‪Rencana pemerintah menaikkan cukai rokok pada tahun 2015 harus sejalan dengan kebijakan penurunan cukai rokok Sigaret Kretek Tangan (SKT) yang selama ini berkontribusi besar menampung tenaga kerja dalam jumlah besar.
Kebersikukuhan pemerintah dalam menerapkan cukai tinggi kepada SKT akan menyamarakkan pengangguran dan menjamurnya rokok SKT ilegal.
"SKT harus mendapatkan perlakuan khusus karena kita memiliki beban tenaga kerja. SKT selama ini telah membantu pemerintah menekan pengangguran," ujar Direktur Indef, Dr Enny Sri Hartati dalam keterangannya (Selasa, 16/9).
Menurut Enny, kenaikan cukai rokok mungkin tidak dapat dihindarkan untuk membantu penerimaan negara. Hanya saja kenaikan tersebut lebih cocok diterapkan kepada Sigaret Kretek Mesin (SKM) dan SPM (rokok putih).‬ Terlebih, di lapangan saat ini ada SKT yang lebih tinggi dari SKM sebagaimana diatur dalam Peraturan Menteri Keuangan. Oleh karenanya Enny menegaskan agar peraturan itu segera diubah.
"Sekarang ini masih ada cukai rokok SKM tarifnya lebih tinggi dari SPM. Untuk SKT ada yang masih lebih tinggi dari SKM, itu diatur dalam Peraturan Menteri Keuangan. Aturan itu harus diubah, bagaimana caranya SKT harus lebih rendah," papar Enny.‬
Enny mengungkapkan, produksi rokok, kesehatan dan pemenuhan target penerimaan negara harus berjalan seimbang. Menurutnya, dengan perlakuan khusus terhadap SKT dan menaikan cukai SKM dan SPM maka akan terjadi keseimbangan antara membatasi produksi rokok untuk kesehatan serta menjaga penyerapan tenaga kerja.‬
"Sekarang ada perubahan tren perokok muda lebih menyukai rokok putih. Itu harus dibatasi dengan menaikan cukai SPM dan SKM. Cukai SPM logisnya harus lebih tinggi karena menggunakan bahan dari luar," jelasnya.‬
Sekretaris Forum Masyarakat Industri Rokok Indonesia (Formasi) Suhardjo mengatakan bahwa pihaknya tidak menentang kenaikan cukai rokok. Hanya saja Suhardjo meminta agar pemerintah jangan mengorbankan produsen kecil menengah dengan menyamaratakan tarif cukai SKT, SKM dan SPM.‬
Menurut dia, tingginya cukai rokok bagi SKT akan menjadi beban yang sangat berat bagi produsen-produsen SKT yang umumnya mengelola pabrik-pabrik dengan sekala kecil dan menengah. Sebagai langkah solutif, pihaknya kata Suhardjo sudah mengusulkan ke badan Kebijakan Fiskal Kemenkeu agar menata kembali tarif berdasarkan asas keseimbangan dan keadilan‬.

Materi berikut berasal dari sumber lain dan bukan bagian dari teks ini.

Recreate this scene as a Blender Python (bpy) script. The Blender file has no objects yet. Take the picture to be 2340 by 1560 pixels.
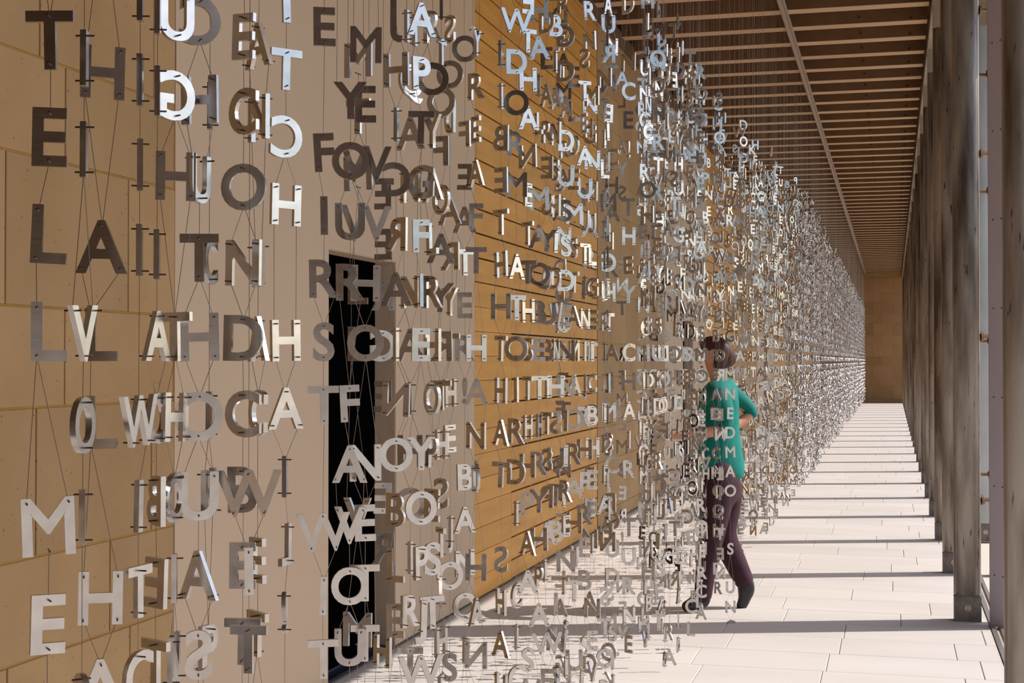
import bpy, bmesh, math, random
import numpy as np
from mathutils import Vector, Matrix
R = math.radians
S = bpy.context.scene
C = S.collection
rnd = random.Random(11)

# ------------------------------------------------------------------ camera
PSI = R(14.68)                      # camera turned left of the corridor axis (+Y)
EYE = 1.55
F = 3318.0                          # focal length in pixels of the 2340 px wide frame
cam = bpy.data.cameras.new('camera'); cam.sensor_width = 36.0; cam.lens = F / 2340 * 36
cam.clip_start = 0.05; cam.clip_end = 500
camo = bpy.data.objects.new('camera', cam); C.objects.link(camo)
camo.location = (0, 0, EYE); camo.rotation_euler = (R(90.78), 0, PSI)
S.camera = camo
# ------------------------------------------------------------------ world, sun, exposure
SUN = Vector((-1.0, -0.34, -1.07)).normalized()
W = bpy.data.worlds.new('sky'); S.world = W; W.use_nodes = True
wn = W.node_tree.nodes; wn.clear()
sky = wn.new('ShaderNodeTexSky'); sky.sky_type = 'NISHITA'; sky.sun_disc = False
sky.sun_elevation = math.asin(-SUN.z); sky.sun_rotation = math.atan2(-SUN.x, -SUN.y)
sky.air_density = 1.0; sky.dust_density = 1.5
bgn = wn.new('ShaderNodeBackground'); bgn.inputs['Strength'].default_value = 0.20
won = wn.new('ShaderNodeOutputWorld')
W.node_tree.links.new(sky.outputs[0], bgn.inputs[0]); W.node_tree.links.new(bgn.outputs[0], won.inputs[0])
sl = bpy.data.lights.new('sun', 'SUN'); sl.energy = 4.35; sl.angle = R(0.4); sl.color = (1.0, 0.95, 0.90)
so = bpy.data.objects.new('sun', sl); C.objects.link(so); so.rotation_euler = SUN.to_track_quat('-Z', 'Y').to_euler()
so.location = (20, 6, 20)
vs = S.view_settings
vs.view_transform = 'Standard'; vs.look = 'None'; vs.gamma = 1; vs.use_curve_mapping = False
vs.exposure = 0.3
S.cycles.max_bounces = 10; S.cycles.diffuse_bounces = 7; S.cycles.glossy_bounces = 5

# ------------------------------------------------------------------ materials
def mat(name, col, rough=0.7, metal=0.0, spec=0.5):
    m = bpy.data.materials.new(name); m.use_nodes = True
    b = m.node_tree.nodes['Principled BSDF']
    b.inputs['Base Color'].default_value = (*col, 1); b.inputs['Roughness'].default_value = rough
    b.inputs['Metallic'].default_value = metal; b.inputs['Specular IOR Level'].default_value = spec
    return m
def noisy(name, c1, c2, scale=4, rough=0.7, metal=0.0, stretch=(1,1,1), bump=0.0, bscale=60, rndamt=0.0, speck=None, spec=0.3, lo=0.35, hi=0.65, detail=6, shift=False):
    """two-colour noise, optional random value per object, fine dark specks and bump"""
    m = mat(name, c1, rough, metal, spec); nt = m.node_tree; N = nt.nodes; L = nt.links; b = N['Principled BSDF']
    tc = N.new('ShaderNodeTexCoord'); mp = N.new('ShaderNodeMapping'); mp.inputs['Scale'].default_value = stretch
    L.new(tc.outputs['Object'], mp.inputs['Vector'])
    if shift:
        o2 = N.new('ShaderNodeObjectInfo'); m3 = N.new('ShaderNodeMath'); m3.operation = 'MULTIPLY'; m3.inputs[1].default_value = 37.0
        L.new(o2.outputs['Random'], m3.inputs[0]); L.new(m3.outputs[0], mp.inputs['Location'])
    n = N.new('ShaderNodeTexNoise'); n.inputs['Scale'].default_value = scale; n.inputs['Detail'].default_value = detail
    L.new(mp.outputs[0], n.inputs['Vector'])
    mr = N.new('ShaderNodeMapRange'); mr.inputs[1].default_value = lo; mr.inputs[2].default_value = hi
    L.new(n.outputs['Fac'], mr.inputs[0])
    mx = N.new('ShaderNodeMix'); mx.data_type = 'RGBA'; mx.inputs[6].default_value = (*c1,1); mx.inputs[7].default_value = (*c2,1)
    L.new(mr.outputs[0], mx.inputs[0]); col = mx.outputs[2]
    if speck:
        n2 = N.new('ShaderNodeTexNoise'); n2.inputs['Scale'].default_value = speck[1]; n2.inputs['Detail'].default_value = 2
        L.new(mp.outputs[0], n2.inputs['Vector'])
        m2 = N.new('ShaderNodeMapRange'); m2.inputs[1].default_value = speck[2]; m2.inputs[2].default_value = speck[2] + 0.06
        L.new(n2.outputs['Fac'], m2.inputs[0])
        x2 = N.new('ShaderNodeMix'); x2.data_type = 'RGBA'; L.new(m2.outputs[0], x2.inputs[0]); L.new(col, x2.inputs[6]); x2.inputs[7].default_value = (*speck[0],1)
        col = x2.outputs[2]
    if rndamt:
        oi = N.new('ShaderNodeObjectInfo'); hs = N.new('ShaderNodeHueSaturation')
        r2 = N.new('ShaderNodeMapRange'); r2.inputs[3].default_value = 1 - rndamt; r2.inputs[4].default_value = 1 + rndamt
        L.new(oi.outputs['Random'], r2.inputs[0]); L.new(r2.outputs[0], hs.inputs['Value']); L.new(col, hs.inputs['Color']); col = hs.outputs[0]
    L.new(col, b.inputs['Base Color'])
    if bump:
        n3 = N.new('ShaderNodeTexNoise'); n3.inputs['Scale'].default_value = bscale; n3.inputs['Detail'].default_value = 4
        L.new(mp.outputs[0], n3.inputs['Vector'])
        bp = N.new('ShaderNodeBump'); bp.inputs['Strength'].default_value = bump; bp.inputs['Distance'].default_value = 0.004
        L.new(n3.outputs['Fac'], bp.inputs['Height']); L.new(bp.outputs[0], b.inputs['Normal'])
    return m
M = {}
M['stone'] = noisy('sandstone', (0.35,0.222,0.108), (0.31,0.19,0.09), 2.2, 0.85, rndamt=0.07, bump=0.25, bscale=90, speck=((0.15,0.08,0.035), 70, 0.70), spec=0.2)
M['mortar'] = noisy('ochre_mortar', (0.40,0.215,0.05), (0.35,0.185,0.04), 8, 0.9)
M['plaster'] = noisy('beige_panel', (0.455,0.335,0.235), (0.445,0.325,0.228), 1.2, 0.75, spec=0.25)
M['wood'] = noisy('pale_timber', (0.54,0.27,0.062), (0.46,0.22,0.046), 5, 0.45, stretch=(1,0.35,3), rndamt=0.06, bump=0.05, spec=0.12)
M['gap'] = mat('dark_gap', (0.03,0.015,0.008), 0.9)
M['black'] = mat('unlit_room', (0.0015,0.0012,0.0012), 0.9, spec=0.0)
M['paver'] = noisy('cream_paver', (0.55,0.508,0.475), (0.51,0.465,0.43), 1.6, 0.6, rndamt=0.035, bump=0.12, bscale=40, stretch=(0.5,1.6,1), spec=0.3)
M['joint'] = mat('paver_joint', (0.36,0.30,0.25), 0.9)
M['ground'] = noisy('outer_paving', (0.55,0.50,0.43), (0.50,0.44,0.37), 0.8, 0.8)
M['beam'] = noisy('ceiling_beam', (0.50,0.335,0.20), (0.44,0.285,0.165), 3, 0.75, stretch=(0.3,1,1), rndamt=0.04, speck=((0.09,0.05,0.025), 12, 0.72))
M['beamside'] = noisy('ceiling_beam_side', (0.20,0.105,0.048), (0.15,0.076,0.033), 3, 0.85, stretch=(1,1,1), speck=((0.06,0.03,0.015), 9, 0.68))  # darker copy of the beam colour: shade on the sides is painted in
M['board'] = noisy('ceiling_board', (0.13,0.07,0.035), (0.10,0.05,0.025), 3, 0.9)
M['fascia'] = noisy('edge_beam', (0.30,0.24,0.18), (0.25,0.20,0.15), 3, 0.7)
M['rail'] = mat('rail_metal', (0.30,0.22,0.16), 0.5, 0.5)
M['post'] = noisy('weathered_post', (0.30,0.262,0.225), (0.07,0.045,0.03), 8, 0.34, 0.55, stretch=(1,1,0.13), rndamt=0.10, bump=0.2, bscale=70, speck=((0.045,0.032,0.024), 65, 0.67), spec=0.6, lo=0.42, hi=0.64, detail=12, shift=True)
M['postout'] = noisy('pale_grey_post', (0.46,0.49,0.50), (0.36,0.38,0.39), 7, 0.5, 0.1, stretch=(1,1,0.3), rndamt=0.05, shift=True)
M['foot'] = noisy('steel_foot', (0.20,0.17,0.15), (0.12,0.10,0.085), 14, 0.45, 0.5)
M['disc'] = noisy('pale_bolt_disc', (0.50,0.38,0.28), (0.40,0.30,0.22), 30, 0.5, 0.3)
M['plate'] = noisy('mauve_grey_plate', (0.43,0.40,0.485), (0.41,0.38,0.46), 2, 0.5, 0.1)
M['strip'] = mat('aluminium_strip', (0.55,0.53,0.52), 0.35, 0.9)
M['bracket'] = mat('brown_steel_bracket', (0.22,0.13,0.07), 0.4, 0.7)
M['wire'] = mat('steel_wire', (0.36,0.31,0.28), 0.35, 0.9)
M['pin'] = mat('dark_pin', (0.06,0.04,0.03), 0.35, 0.9)
def brushed():
    m = noisy('brushed_aluminium', (0.53,0.50,0.48), (0.44,0.415,0.405), 30, 0.32, 1.0, stretch=(1,1,1))
    nt = m.node_tree; N = nt.nodes; L = nt.links; b = N['Principled BSDF']
    tc = N.new('ShaderNodeTexCoord'); mp = N.new('ShaderNodeMapping'); mp.inputs['Scale'].default_value = (40, 40, 900)
    n = N.new('ShaderNodeTexNoise'); n.inputs['Scale'].default_value = 1.0; n.inputs['Detail'].default_value = 3
    L.new(tc.outputs['Object'], mp.inputs[0]); L.new(mp.outputs[0], n.inputs['Vector'])
    r = N.new('ShaderNodeMapRange'); r.inputs[3].default_value = 0.17; r.inputs[4].default_value = 0.30
    L.new(n.outputs['Fac'], r.inputs[0]); L.new(r.outputs[0], b.inputs['Roughness'])
    return m
M['alu'] = brushed()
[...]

"Kita tidak menentang kenaikan cukai tapi harus bicara asas keseimbangan dan keadilan untuk kelas menengah dan kecil. Kalau dipukul rata yang industri besar akan menang karena memiliki kemampuan yang lebih kuat," ujarnya.‬
Jika situasi ini terus dibiarkan, Suhardjo khawatir peningkatan angka pengangguran di daerah-derah akan semakin tinggi. Ia mencontohkan, produsen rokok sebesar PT sampoerna saja menutup dua pabriknya di Jawa Timur. Bahkan PT Bentoel juga melakukan langkah yang sama dengan merumahkan 7 ribu karyawannya.‬
Disamping itu eksistensi rokok ilegal menurutnya juga akan semakin menjamur. “Rokok ilegal pasti semakin menjamur karena enggan membayar cukai tinggi,†kata Suhardjo.‬
Sebelumnya, Direktur Penerimaan dan Peraturan Kepabeanan dan Cukai Ditjen Bea Cukai, Susiwijono Moegiarso beberapa waktu lalu mengatakan, sepanjang 1 Januari hingga 30 April 2014, realisasi penerimaan cukai sebesar Rp 37,49 triliun atau naik 14,91 persen daripada penerimaan periode sama 2013.

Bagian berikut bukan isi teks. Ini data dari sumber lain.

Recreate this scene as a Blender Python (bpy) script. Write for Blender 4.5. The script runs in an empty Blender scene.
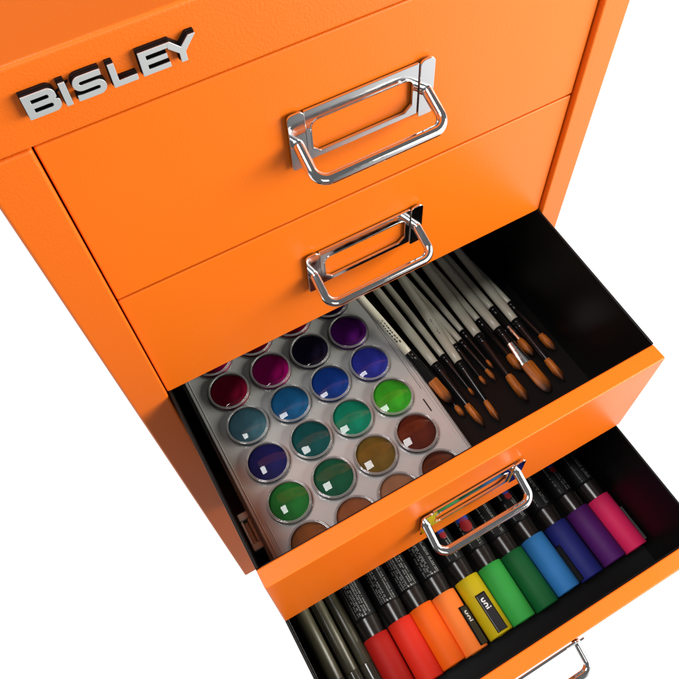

Susiwijono menambahkan, tahun ini Ditjen Bea Cukai harus bekerja lebih keras untuk mencapai target penerimaan cukai yang dalam APBN 2014 dipatok Rp 116,28 triliun. Apalagi tahun ini pemerintah tidak menaikkan cukai rokok seiring berlakunya UU No 28/2009 tentang Pajak Daerah dan Retribusi Daerah (PDRD).